KS: I think the tensions are targeting and scale, speed to deliver and agility – but craft. I think what we’d believe we can do is and/and, rather than either/or. But in the industry there are people leaning towards either/or and looking to specialise in one or the other. There’s also the quality-cost debate – reduced cost fighting with increased craft. Personalised vs general is another tension. And then data and technology driving but not taking over.
TS: Is data hampering creativity?
KS: Data people tell you, “we can tell you if the logo should be red or blue.” “We can tell you if it should be in the left or right corner.” Every time you hear that, you could say a bit of you dies or you could say, “actually it’s helpful if some of those decisions are made for me,” but if it’s going to make the work more effective. I’ve got to believe that great creativity makes work better. Data and creativity have to be in tandem. One can’t overrun the other. One can influence the other, but I don’t think it can dominate. I also think the industry has seen that ads produced at scale have produced this problem. When we look at the work produced in places like Facebook, we can see that it doesn’t work. So, you’ve got a huge discussion around context. Also, this is an industry that leaps on things and then it decides, “OK, not so good.” And I think we’re seeing that happening with our holding companies as well right now.
TS: Is there too much timidity at the moment?
KS: Yes. I totally think there is. I’m a passionate believer in mistakes being OK, and that without them you don’t get to great. I think we’re in danger of being a culture that finds mistakes unacceptable. I think that’s really difficult. It creates timidity because you don’t want to step one way or the other. You can mitigate against mistakes, but I think you always have to build them into your process and your culture if you’re going to move forward. Hopefully mistakes don’t end up monumental, but usually they don’t. Another problem is that sometimes you talk to clients and the response is, “Oh my god, that sounds like too much hard work and really I want to say, “It isn’t – for you”. Because it’s our job to make sure it isn’t hard for clients. It’s our job to make sure an idea doesn’t feel difficult. And actually we should take on things that are hard, because doing something new is going to be harder than doing something that’s been done before.
That’s really one of the contributions of the D&AD Awards and Festival. You can see where people have taken the lead and done the hard thing. And their doing the hard thing paves the way for work to get better.
TS: What stood out for you in the Integrated jury room?
KS: At first when we were doing the pre-judging, I thought, “my god there’s a lot of work and actually a lot of it is good. We’re going to end up with too many Pencils”. But you filter, and filter. You discuss. You all have different opinions. And, in truth, when we all came together today, a lot of the same work had been discussed in different categories.

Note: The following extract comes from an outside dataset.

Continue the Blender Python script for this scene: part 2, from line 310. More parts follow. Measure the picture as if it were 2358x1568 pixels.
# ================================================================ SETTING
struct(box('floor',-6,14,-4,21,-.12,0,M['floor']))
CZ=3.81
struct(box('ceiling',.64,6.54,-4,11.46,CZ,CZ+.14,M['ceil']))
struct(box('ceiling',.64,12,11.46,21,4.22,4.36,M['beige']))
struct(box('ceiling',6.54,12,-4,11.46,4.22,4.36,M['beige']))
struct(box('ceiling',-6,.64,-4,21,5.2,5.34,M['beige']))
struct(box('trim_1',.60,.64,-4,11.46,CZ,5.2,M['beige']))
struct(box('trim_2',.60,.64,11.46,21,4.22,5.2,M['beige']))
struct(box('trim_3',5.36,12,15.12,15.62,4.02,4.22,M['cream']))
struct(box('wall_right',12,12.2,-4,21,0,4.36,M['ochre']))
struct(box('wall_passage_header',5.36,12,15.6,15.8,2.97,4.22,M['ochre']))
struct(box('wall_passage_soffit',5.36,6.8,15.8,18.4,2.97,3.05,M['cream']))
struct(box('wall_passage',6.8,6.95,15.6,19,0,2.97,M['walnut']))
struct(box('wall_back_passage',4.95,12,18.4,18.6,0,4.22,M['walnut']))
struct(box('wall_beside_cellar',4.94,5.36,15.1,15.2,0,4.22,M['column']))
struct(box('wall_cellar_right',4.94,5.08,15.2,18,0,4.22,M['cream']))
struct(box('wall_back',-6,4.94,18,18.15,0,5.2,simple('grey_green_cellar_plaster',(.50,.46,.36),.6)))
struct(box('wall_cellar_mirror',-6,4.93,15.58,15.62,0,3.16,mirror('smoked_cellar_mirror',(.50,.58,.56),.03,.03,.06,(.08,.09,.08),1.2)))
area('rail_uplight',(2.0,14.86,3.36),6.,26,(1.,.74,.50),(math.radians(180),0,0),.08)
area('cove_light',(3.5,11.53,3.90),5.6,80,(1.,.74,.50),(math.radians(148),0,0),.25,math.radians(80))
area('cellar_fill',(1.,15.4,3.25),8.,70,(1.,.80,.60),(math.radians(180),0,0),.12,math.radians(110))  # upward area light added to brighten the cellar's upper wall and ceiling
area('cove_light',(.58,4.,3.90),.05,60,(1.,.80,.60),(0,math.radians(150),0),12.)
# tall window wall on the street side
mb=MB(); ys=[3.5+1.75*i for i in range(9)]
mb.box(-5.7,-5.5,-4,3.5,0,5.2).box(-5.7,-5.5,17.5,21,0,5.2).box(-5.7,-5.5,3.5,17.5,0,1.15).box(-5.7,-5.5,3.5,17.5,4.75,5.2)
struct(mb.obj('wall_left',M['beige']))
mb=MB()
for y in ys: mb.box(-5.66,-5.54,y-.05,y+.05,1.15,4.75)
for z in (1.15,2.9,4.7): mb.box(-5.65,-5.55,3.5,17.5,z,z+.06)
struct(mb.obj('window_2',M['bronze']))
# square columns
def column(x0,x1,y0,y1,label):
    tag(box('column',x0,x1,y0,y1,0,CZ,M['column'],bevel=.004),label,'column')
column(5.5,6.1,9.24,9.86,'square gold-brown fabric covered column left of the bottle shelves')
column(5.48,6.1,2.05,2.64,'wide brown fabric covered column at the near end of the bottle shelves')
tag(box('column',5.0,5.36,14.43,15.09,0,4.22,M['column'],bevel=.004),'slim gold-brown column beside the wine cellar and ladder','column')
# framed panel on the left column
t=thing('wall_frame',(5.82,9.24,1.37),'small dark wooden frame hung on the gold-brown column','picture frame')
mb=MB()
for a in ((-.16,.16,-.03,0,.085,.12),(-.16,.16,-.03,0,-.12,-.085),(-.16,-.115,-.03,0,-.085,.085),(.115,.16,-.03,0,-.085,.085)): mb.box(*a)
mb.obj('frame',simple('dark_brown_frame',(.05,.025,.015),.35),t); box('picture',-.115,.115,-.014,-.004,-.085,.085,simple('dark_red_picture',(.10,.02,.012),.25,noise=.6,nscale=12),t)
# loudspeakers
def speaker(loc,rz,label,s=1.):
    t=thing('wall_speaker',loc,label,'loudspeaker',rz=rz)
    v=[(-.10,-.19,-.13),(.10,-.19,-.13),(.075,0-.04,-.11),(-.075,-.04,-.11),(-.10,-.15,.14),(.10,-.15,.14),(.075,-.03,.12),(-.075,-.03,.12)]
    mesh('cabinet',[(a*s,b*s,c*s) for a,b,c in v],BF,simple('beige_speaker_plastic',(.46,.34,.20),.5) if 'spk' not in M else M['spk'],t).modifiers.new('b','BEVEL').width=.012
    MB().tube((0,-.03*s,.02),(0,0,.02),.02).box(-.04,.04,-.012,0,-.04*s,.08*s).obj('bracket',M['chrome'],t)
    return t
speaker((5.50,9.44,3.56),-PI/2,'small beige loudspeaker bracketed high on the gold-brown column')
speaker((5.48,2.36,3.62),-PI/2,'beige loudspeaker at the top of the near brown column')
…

We, though were looking at whether or not each appeared in lots of different media. That each was the kind of idea that couldn’t be constrained by one media channel. That it existed between the lines on a media plan and benefited from how it integrated into something.

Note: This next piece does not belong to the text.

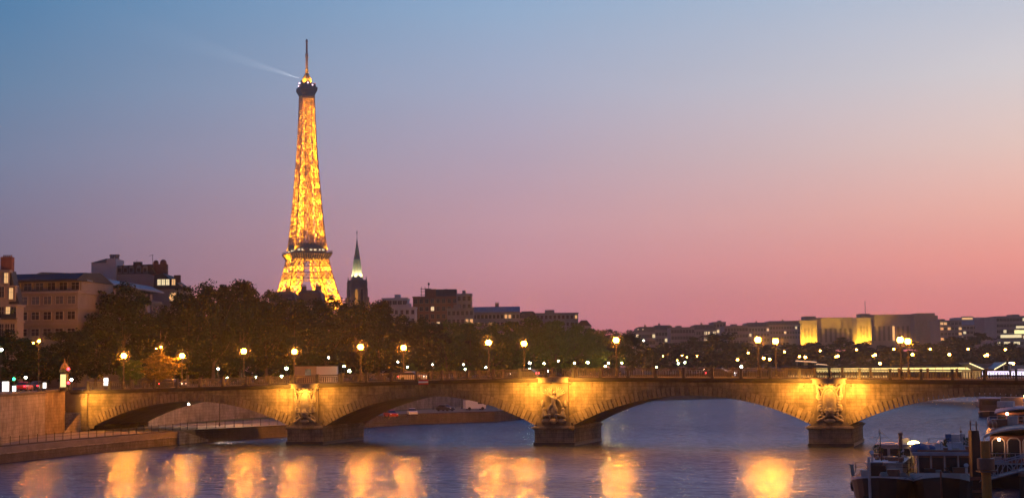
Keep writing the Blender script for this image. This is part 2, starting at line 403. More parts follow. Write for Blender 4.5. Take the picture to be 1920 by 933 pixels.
def wall_run(name, pts, z0, z1, th, m, label, coping=None, cz=0.28, parapet=0.0):
    """a masonry wall following points (outer face line), with coping as a part"""
    root = thing(name, label, 'wall', W(pts[0][0], pts[0][1], z0))
    base = Vector(root.location)
    b = MB(); c = MB()
    for (s0, t0), (s1, t1) in zip(pts, pts[1:]):
        p, q = W(s0, t0) - Vector((base.x, base.y, 0)), W(s1, t1) - Vector((base.x, base.y, 0))
        d = (q-p).normalized(); nrm = Vector((-d.y, d.x, 0))            # towards the land (left of the run)
        def slab(mb, zl, zh, o0, o1):
            P = [p+nrm*o0, q+nrm*o0, q+nrm*o1, p+nrm*o1]
            mb.add([(v.x, v.y, zl) for v in P] + [(v.x, v.y, zh) for v in P], [(0,3,2,1), (4,5,6,7), (0,1,5,4), (1,2,6,5), (2,3,7,6), (3,0,4,7)])
        slab(b, -0.5, z1-z0, 0.0, th)
        slab(c, z1-z0+0.002, z1-z0+cz, -0.15, th+0.05)
    b.build('masonry', m, root); c.build('coping', coping or M_QTOP, root)
    return root
wall_run('quay_wall', WALL[:5], 2.0, 8.35, 0.8, M_QWALL, 'curving pale stone quay wall on the bank left of the bridge', cz=0.35)
pw = wall_run('quay_wall', WALL[4:6], 2.0, 8.45, 1.0, M_PYLON, 'warm lit stone wall end block beside the dark stair recess', cz=0.4)
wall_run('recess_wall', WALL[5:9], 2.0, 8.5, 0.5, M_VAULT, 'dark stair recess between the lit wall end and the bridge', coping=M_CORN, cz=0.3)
sr = thing('quay_stair', 'dim stone steps in the recess beside the bridge', 'stair', W(-83.4, -5.0, 2.0), -PHI)
b = MB()
for i in range(14): b.box((0.3+1.6, 0.4+0.32*i, 0.22*i/2+0.11), (3.0, 0.30, 0.22*(i+1)))
b.build('steps', M_QEDGE, sr)
b = MB(); b.box((2.2, 0.25, 3.35), (2.6, 0.12, 0.16)); b.path([(0.9, 0.1, 0), (0.9, 0.1, 3.2)], 0.06); b.path([(3.4, 0.1, 0), (3.4, 0.1, 3.2)], 0.06); b.build('gate_frame', M_FRAME, sr)
wall_run('quay_wall', WALL[9:15], 2.0, 8.9, 0.8, M_QWALL, 'pale quay wall seen under the leftmost arch behind the grass')
wall_run('quay_kerb', EDGE[:5], -0.3, 1.15, 0.9, M_QEDGE, 'pale stone ledge at the waterline along the low quay', coping=M_QEDGE, cz=0.12)
# upper, darker lift of the low quay standing back from the ledge
wall_run('quay_step', [(s-1.0, t) for s, t in EDGE[:5]], 0.9, 2.05, 0.6, M_QTOP, 'dark upper course of the low quay above the pale ledge', coping=M_QTOP, cz=0.12)
wall_run('quay_kerb', EDGE[5:8], -0.3, 1.9, 0.6, M_QEDGE, 'low quay edge wall between leftmost arch and left pier', coping=M_QTOP, cz=0.12)
wall_run('quay_kerb', EDGE[7:12], -0.3, 2.1, 0.6, M_QEDGE, 'landing stage edge under the second arch with parked cars above', coping=M_QTOP, cz=0.12)
# the sloping stone ramp where the low quay turns under the bridge
rp = thing('stone_ramp', 'sloping wedge of pale stone at the quay edge under leftmost arch', 'ramp', W(-62, 0.5, 0), -PHI)
b = MB(); b.prismx([(-2.0, -0.4), (8.0, -0.4), (8.0, 0.2), (-1.0, 2.1), (-2.0, 2.1)], -1.0, 0.75); b.build('slope', M_QEDGE, rp)

# low quay fence
fn = thing('quay_fence', 'thin dark post and rail fence along the low quay edge', 'fence', W(EDGE[0][0], EDGE[0][1], 2.0))
fb = Vector(fn.location)
line = []
pts = [(s-1.5, t) for s, t in EDGE[1:7]]
acc = 0.0
for (s0, t0), (s1, t1) in zip(pts, pts[1:]):
    ln = math.hypot(s1-s0, t1-t0); k = max(1, int(round(ln/2.2)))
    for i in range(k): line.append((s0+(s1-s0)*i/k, t0+(t1-t0)*i/k))
line.append(pts[-1])
pm = MB(); pm.tube((0, 0, 0), (0, 0, 1.05), 0.05, 0.045, 6); pm.ball((0, 0, 1.08), 0.07, 6, 4); pm.box((0, 0, 0.03), (0.2, 0.2, 0.06))
pmesh = pm.mesh('post', M_DARKMETAL)
for s, t in line: link('post', pmesh, fn, W(s, t, 2.12) - fb)
for z in (0.55, 0.95):
    r = MB(); r.path([W(s, t, 2.12+z) - fb for s, t in line], 0.025, 5); r.build('rail', M_DARKMETAL, fn)

# ---- right bank land and far ground
REDGE = [(74, -120), (74, 130), (67, 262), (58, 320), (46, 365), (28.2, 390), (28.2, 640)]
right = sheet('right_bank_ground', REDGE + [(28.2, 900), (700, 900), (700, -120)], 4.0, M_EARTH, skirt=-1.0)
sheet('right_bank_terrace', [(130, 60), (118, 262), (104, 330), (74, 420), (40, 540), (30, 640), (-40, 640), (-40, 900), (700, 900), (700, 60)], 8.5, M_EARTH, skirt=3.9)
g = MB(); g.add([(-1600, 760, 8.4), (1600, 760, 8.4), (2000, 3600, 8.4), (-2000, 3600, 8.4)], [(0, 1, 2, 3)])
g.add([(-1600, 760, 8.4), (1600, 760, 8.4), (1600, 760, -2), (-1600, 760, -2)], [(0, 1, 2, 3)])
tag(g.build('ground', M_EARTH), kind='structure')
# low hill carrying the far palace and the houses right of it
hb = MB(); NX, NY = 40, 14
for j in range(NY+1):
    for i in range(NX+1):
        x = 60 + 1500*i/NX; y = 1150 + 1400*j/NY
        u = min(1, max(0, (y-1200)/650)); v = min(1, max(0, (x-90)/330))
        h = 8.0 + 19*(u*u*(3-2*u))*(v*v*(3-2*v)) + 1.5*sin(x*0.013)*u
        hb.v.append((x, y, h))
for j in range(NY):
    for i in range(NX):
        a = j*(NX+1)+i; hb.f.append((a, a+1, a+NX+2, a+NX+1)); hb.m.append(0)
tag(hb.build('hill', M_EARTH, smooth=True), kind='structure')

# ================================================================== THE BRIDGE
BR = thing('stone_bridge', 'long stone arch bridge with carved piers and iron railing across the river', 'bridge', O2, -PHI)
def ztop(s): return 9.85 - 0.55*(sqrt(s*s+144)-12)/29.8
S0, S1 = -79.4, 82.0
TF, TB = 0.7, 16.6                                       # faces of the spandrels
ARCH = [(-60.6, 17.4, 6.75), (-19.95, 16.9, 7.30), (20.1, 17.3, 7.15), (59.8, 17.4, 6.75)]
ZS = 2.9; VT = 1.25
def circ(a):
    c, h, zc = a; r = zc-ZS; R = (h*h+r*r)/(2*r); return c, h, zc-R, R
rnd = random.Random(3)
for a in ARCH:
    c, h, z0, R = circ(a); th = math.asin(h/R)
    n = 54; mb = MB()
    for i in range(n):
        a0 = -th + 2*th*i/n + 0.0016; a1 = -th + 2*th*(i+1)/n - 0.0016
        k = abs((i+0.5)/n*2-1); thick = VT + 0.28*k*k + rnd.uniform(-0.03, 0.03)
        pr = 0.14 + rnd.uniform(-0.006, 0.006)
        poly = [(c+R*sin(a0), z0+R*cos(a0)), (c+R*sin(a1), z0+R*cos(a1)), (c+(R+thick)*sin(a1), z0+(R+thick)*cos(a1)), (c+(R+thick)*sin(a0), z0+(R+thick)*cos(a0))]
        mb.prism(poly, TF-pr, TF+0.5)
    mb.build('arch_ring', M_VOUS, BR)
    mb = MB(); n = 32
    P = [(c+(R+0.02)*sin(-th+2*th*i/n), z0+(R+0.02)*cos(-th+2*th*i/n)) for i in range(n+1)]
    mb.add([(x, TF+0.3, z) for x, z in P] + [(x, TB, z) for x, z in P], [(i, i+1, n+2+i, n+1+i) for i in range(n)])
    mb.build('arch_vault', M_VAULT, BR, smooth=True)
def zbot(s):
    for a in ARCH:
        c, h, z0, R = circ(a)
        if abs(s-c) < (R+0.5)*math.sin(math.asin(h/R)):
            return z0 + sqrt((R+0.5)**2-(s-c)**2)
    return 2.4
ss = [S0 + (S1-S0)*i/420 for i in range(421)]
for t, nm in ((TF, 'spandrel_wall'), (TB, 'spandrel_wall')):
    mb = MB()
    for i, s in enumerate(ss): mb.v += [(s, t, zbot(s)), (s, t, ztop(s)-0.55)]
    for i in range(420): mb.f.append((2*i, 2*i+2, 2*i+3, 2*i+1)); mb.m.append(0)
    mb.build(nm, M_SPAN, BR)
def sweep(mb, prof, sa, sb, n, mi=0, zf=ztop):
    k = len(prof)
    o = len(mb.v)
    for i in range(n+1):
        s = sa+(sb-sa)*i/n
        for t, dz in prof: mb.v.append((s, t, zf(s)+dz))
    for i in range(n):
        for j in range(k):
            a = o+i*k+j; b2 = o+i*k+(j+1) % k
            mb.f.append((a, b2, b2+k, a+k)); mb.m.append(mi)
    mb.f.append(tuple(range(o, o+k))); mb.m.append(mi)
    mb.f.append(tuple(range(o+n*k, o+n*k+k))); mb.m.append(mi)
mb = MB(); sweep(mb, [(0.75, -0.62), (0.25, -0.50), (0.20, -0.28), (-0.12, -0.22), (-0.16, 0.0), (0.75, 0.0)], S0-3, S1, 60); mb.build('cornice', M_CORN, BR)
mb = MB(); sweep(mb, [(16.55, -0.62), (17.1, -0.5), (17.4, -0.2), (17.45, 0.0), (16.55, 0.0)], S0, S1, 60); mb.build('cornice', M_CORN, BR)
mb = MB(); sweep(mb, [(0.753, -0.6), (0.753, -0.03), (16.547, -0.03), (16.547, -0.6)], S0, S1, 60); mb.build('roadway', M_ASPH, BR)
for ta, tb in ((0.757, 2.8), (14.5, 16.543)):
    mb = MB(); sweep(mb, [(ta, -0.028), (ta, 0.10), (tb, 0.10), (tb, -0.028)], S0, S1, 60); mb.build('pavement', M_PAVE, BR)

# piers
for pc in (-40.1, 0.05, 39.9):
    mb = MB()
    mb.box((pc, 7.6, 0.55), (6.0, 15.2, 3.5))
    mb.lathe([(3.0, 0.0), (3.0, 3.5)], (pc, 15.2, -1.2), 20)
    p = mb.build('pier', M_PIER, BR)
    mb = MB(); mb.box((pc, 7.6, -0.05), (6.3, 15.6, 1.0)); mb.build('tide_band', mat('wet mossy stone', (0.035, 0.035, 0.025), 0.5, (0.06, 0.05, 0.035), 1.2, 0.5), p)
    mb = MB(); mb.box((pc, 7.6, 2.42), (6.35, 15.8, 0.16)); mb.box((pc, 7.6, 2.60), (6.7, 16.1, 0.18)); mb.box((pc, 7.55, 2.78), (6.2, 15.3, 0.18)); mb.build('pier_cap', M_PIER, p)
    mb = MB(); mb.box((pc, 1.0, 5.98), (4.3, 1.6, 6.2)); mb.box((pc, 0.95, 3.1), (5.2, 1.75, 0.5))
    mb.box((pc-2.45, 0.95, 4.2), (0.8, 0.9, 1.9), taper=0.6); mb.box((pc+2.45, 0.95, 4.2), (0.8, 0.9, 1.9), taper=0.6)
    q = mb.build('pilaster', M_PILA, p)
    mb = MB(); z = ztop(pc)
    mb.box((pc, 0.55, z-0.62), (4.7, 1.5, 0.12)); mb.box((pc, 0.5, z-0.30), (4.45, 1.5, 0.5)); mb.box((pc, 0.4, z+0.02), (4.9, 1.6, 0.12))
    mb.build('pilaster_head', M_CARVE, p)
# abutment pilasters
for s_, w_ in ((-79.9, 1.2), (79.5, 3.0)):
    mb = MB(); mb.box((s_, 0.75, 5.3), (w_, 1.0, 6.4)); mb.box((s_, 0.7, 2.5), (w_+0.4, 1.3, 0.6)); mb.box((s_, 0.7, 7.75), (w_+0.3, 1.25, 0.25)); mb.build('abutment_pilaster', M_PIER, BR)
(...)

I removed myself from the conversation, but the It’s A Tide Ad commercials stood out. Everyone talked about that campaign as integrating itself into the live broadcast of the Super Bowl. It wove itself throughout and owned all of it.
And then there was Fearless Girl, which integrated itself into society, and integrated itself from being a very physical outdoor piece into a social phenomenon.
Then we had Nike Londoner, which integrated itself into London society, but didn’t really go much further. It is interesting that that campaign, which resonated so intensely within its London target market, and especially young London teens, was not seen as an outstanding piece of the Nike ad collection outside the UK.
Wieden + Kennedy London: Nike embeds itself in the spirit of London
I particularly liked the way Trash Isles was an exponent of what we do as an industry. We package things up so that people can grasp them. It took a huge problem, plastic waste, and turned it into a physical, visual thing that people could imagine.
Trash Isles: The floating plastic island on its way to becoming a nation state
Lastly, a personal favourite of mine was Burger King getting people to dress up as a clown for Halloween, essentially a scary Ronald McDonald, and come into Burger King. These are true integrations. They don’t just run down a check list, yes we did a press ad, yes we did a film and so on.